Addressing the deal noise, Yoon focused on fundamentals, writing: “While the ongoing pursuit of WB may weigh on near-term sentiment, the longer-term outlook – with or without WBD – remains intact.”

TD Cowen analyst John Blackledge has stuck to his “buy” rating on Netflix shares, but recently slashed his price target by $27 to $115.

“We expect paid net adds of 14.2 million [in the fourth quarter], reflecting seasonal strength and strong slate of originals, including Stranger Things season 5 and Christmas NFL games,” he wrote in his forecast. “Our annual ad buyer survey implies Netflix is seeing incremental advertiser adoption, while our consumer survey suggests Netflix remains the number 1 choice for living room viewing in the fourth quarter.”

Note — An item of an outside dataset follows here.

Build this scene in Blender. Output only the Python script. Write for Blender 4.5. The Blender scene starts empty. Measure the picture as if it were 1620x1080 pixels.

The analyst also projected that Netflix would end 2025 with around 63 million global AVOD paid members, “rising to around 104 percent by ’30.”

Overall, Blackledge suggested that “investors will largely focus on first quarter/full-year 2026 guidance” in the latest set of results, but acknowledged: “Investors will likely also look for any additional color around integration plans for Warner Bros.”

Benchmark analyst Daniel Kurnos, who has a “hold” rating without a price target, shared this expectation in the headline for his earnings preview: “A Modest Break from the M&A Saga with ’26 Guidance on Tap.” But it is a bit more complicated than that.

The results “could conceivably offer a brief respite from the relentless focus on the current M&A love triangle that seems to have no near-term end in sight and is bound to get messier before it gets better, as Netflix will likely be able to offer solid 2026 revenue and operating income guidance,” the expert offered, before swerving. “Okay, who are we kidding, there is no chance that this print distracts investors from the ongoing circus, but it could be a reminder of the soundness of Netflix’s fundamentals and the organic levers the company has going into what should be a banner year for connected television (although Netflix could face some engagement headwinds from the Olympics and the World Cup), aided by reaccelerating international growth.”

Finally, Morgan Stanley analyst Benjamin Swinburne, late in 2025, stuck to his “overweight” rating but lowered his stock price target by $30 to $120 due to the deal risks.

“We see significant opportunity from combining Warner Bros.’ 100-year-old film and TV library, production scale and talent relationships, with HBO’s position as the home of prestige TV and global brand equity with consumers, with Netflix as the only streaming service to have truly achieved global, profitable scale,” he wrote. “However, while we lean bullish on the acquisition, we acknowledge Netflix is paying a premium multiple for the assets. In addition, the transaction brings increased management
distraction risk as it navigates the approval process and integrates the businesses. Finally, WB brings
an increase in complexity and earnings volatility to Netflix relative to the standalone business.”